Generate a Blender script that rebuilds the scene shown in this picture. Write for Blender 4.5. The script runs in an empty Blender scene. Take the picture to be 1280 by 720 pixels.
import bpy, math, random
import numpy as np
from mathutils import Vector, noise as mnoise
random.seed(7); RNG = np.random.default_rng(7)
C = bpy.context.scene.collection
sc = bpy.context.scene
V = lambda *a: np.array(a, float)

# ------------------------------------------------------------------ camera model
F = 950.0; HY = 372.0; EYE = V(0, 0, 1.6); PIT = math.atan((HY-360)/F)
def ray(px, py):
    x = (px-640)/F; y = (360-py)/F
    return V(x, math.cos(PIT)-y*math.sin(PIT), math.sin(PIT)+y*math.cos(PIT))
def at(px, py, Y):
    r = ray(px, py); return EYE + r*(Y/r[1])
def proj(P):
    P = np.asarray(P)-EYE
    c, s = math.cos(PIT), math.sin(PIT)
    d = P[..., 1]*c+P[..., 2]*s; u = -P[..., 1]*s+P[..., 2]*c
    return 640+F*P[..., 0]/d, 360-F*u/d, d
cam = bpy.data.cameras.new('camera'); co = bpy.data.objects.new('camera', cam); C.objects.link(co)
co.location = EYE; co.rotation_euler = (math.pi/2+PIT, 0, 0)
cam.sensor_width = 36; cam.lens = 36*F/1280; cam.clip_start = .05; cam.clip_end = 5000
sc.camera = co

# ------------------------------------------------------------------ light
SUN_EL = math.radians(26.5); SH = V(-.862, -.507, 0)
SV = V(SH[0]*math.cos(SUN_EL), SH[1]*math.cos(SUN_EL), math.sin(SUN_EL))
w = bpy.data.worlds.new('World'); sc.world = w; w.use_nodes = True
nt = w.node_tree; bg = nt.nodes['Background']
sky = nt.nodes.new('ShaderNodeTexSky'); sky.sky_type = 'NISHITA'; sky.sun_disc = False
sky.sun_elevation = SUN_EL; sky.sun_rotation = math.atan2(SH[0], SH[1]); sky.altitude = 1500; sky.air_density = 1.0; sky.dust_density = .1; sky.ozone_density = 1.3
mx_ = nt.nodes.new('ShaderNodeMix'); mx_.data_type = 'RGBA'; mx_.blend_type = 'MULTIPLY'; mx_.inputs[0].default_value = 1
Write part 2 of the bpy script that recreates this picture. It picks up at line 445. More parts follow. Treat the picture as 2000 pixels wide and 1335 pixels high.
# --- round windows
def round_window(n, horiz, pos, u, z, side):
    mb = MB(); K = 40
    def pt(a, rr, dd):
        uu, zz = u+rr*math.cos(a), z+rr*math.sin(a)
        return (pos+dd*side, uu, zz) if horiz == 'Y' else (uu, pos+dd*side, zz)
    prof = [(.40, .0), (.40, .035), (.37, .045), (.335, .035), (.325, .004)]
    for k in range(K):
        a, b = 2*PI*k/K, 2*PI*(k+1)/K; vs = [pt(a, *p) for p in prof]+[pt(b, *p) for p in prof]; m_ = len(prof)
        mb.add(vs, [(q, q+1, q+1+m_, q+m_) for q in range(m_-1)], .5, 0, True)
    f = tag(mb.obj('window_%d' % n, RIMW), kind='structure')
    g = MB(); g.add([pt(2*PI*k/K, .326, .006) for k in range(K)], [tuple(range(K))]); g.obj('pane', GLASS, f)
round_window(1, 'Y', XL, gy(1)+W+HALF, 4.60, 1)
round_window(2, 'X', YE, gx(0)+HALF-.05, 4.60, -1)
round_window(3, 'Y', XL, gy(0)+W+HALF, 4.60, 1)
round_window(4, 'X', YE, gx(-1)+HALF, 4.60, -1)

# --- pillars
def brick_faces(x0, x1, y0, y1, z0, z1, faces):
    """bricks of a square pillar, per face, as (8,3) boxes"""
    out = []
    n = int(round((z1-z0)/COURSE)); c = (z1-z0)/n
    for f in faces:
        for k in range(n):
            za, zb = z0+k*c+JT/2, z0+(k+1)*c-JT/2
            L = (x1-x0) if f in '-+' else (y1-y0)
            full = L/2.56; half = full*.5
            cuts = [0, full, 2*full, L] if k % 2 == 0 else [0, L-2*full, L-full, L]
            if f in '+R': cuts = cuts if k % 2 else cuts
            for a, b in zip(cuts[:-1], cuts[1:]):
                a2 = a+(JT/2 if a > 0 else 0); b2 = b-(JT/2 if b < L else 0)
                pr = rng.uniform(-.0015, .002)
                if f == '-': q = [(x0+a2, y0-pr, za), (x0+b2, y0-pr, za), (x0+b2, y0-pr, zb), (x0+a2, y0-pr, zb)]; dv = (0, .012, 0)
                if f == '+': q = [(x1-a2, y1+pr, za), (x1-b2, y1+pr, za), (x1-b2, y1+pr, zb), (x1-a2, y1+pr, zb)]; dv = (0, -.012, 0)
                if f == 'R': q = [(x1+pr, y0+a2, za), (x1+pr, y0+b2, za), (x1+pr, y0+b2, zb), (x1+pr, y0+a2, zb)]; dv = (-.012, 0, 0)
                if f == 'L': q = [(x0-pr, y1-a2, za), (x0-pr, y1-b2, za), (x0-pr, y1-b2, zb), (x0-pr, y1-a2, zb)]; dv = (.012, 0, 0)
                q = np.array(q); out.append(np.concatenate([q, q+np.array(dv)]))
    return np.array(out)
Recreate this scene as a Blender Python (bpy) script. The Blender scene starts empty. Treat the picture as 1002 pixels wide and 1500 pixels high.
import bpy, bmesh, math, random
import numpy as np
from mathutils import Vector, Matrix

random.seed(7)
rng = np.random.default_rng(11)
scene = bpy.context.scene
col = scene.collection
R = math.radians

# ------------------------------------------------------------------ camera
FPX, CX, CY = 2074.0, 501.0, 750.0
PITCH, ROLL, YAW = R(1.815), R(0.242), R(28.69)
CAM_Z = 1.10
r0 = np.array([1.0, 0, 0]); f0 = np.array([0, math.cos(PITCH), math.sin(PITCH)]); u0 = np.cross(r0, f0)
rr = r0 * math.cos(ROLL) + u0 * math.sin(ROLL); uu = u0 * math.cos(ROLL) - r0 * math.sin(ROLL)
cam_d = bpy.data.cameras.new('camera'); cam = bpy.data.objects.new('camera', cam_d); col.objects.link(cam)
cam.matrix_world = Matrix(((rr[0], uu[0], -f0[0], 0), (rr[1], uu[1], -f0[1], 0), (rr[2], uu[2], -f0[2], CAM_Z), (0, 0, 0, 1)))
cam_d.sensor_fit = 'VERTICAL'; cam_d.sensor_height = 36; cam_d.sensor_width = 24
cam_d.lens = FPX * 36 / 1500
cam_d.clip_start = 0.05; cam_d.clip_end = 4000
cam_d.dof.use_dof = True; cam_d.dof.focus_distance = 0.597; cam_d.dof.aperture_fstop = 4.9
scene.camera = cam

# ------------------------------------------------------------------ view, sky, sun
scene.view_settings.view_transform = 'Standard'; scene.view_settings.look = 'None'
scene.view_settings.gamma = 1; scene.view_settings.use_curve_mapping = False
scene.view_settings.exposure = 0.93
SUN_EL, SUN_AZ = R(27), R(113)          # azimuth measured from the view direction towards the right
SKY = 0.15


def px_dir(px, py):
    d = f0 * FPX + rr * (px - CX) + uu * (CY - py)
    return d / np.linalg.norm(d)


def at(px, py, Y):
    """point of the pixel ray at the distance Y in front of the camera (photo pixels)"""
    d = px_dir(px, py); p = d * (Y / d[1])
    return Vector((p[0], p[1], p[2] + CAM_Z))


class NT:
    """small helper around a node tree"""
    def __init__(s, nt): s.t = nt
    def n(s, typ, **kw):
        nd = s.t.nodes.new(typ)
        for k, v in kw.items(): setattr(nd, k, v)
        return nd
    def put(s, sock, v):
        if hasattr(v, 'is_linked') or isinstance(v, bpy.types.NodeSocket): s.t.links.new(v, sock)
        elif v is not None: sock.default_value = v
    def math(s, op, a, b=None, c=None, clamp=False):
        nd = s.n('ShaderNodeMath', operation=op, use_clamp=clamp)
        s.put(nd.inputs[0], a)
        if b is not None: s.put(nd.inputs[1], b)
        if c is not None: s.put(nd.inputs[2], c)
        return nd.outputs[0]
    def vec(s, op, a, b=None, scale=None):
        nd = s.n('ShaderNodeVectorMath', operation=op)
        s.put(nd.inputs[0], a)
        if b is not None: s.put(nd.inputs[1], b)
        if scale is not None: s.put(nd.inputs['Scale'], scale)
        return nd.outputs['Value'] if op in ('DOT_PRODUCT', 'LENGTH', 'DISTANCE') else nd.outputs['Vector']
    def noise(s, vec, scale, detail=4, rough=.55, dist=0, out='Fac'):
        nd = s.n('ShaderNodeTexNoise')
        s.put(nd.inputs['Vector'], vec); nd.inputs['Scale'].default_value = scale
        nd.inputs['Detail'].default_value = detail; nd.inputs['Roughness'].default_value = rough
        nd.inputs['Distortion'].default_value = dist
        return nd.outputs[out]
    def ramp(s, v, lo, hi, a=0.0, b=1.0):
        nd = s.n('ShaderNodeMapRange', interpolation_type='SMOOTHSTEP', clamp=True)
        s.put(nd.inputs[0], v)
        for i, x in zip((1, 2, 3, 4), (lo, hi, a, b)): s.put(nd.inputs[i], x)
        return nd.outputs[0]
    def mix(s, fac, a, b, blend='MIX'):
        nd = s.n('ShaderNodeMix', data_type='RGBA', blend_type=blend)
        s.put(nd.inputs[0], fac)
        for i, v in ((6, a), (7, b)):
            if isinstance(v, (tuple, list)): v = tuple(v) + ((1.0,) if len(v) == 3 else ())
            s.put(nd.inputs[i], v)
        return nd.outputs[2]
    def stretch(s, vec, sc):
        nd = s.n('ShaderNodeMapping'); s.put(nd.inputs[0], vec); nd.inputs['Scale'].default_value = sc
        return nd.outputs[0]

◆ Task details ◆
Among these entries, how many lines include the string "Blender"? Reply with the number by itself.

◆ Task response ◆
2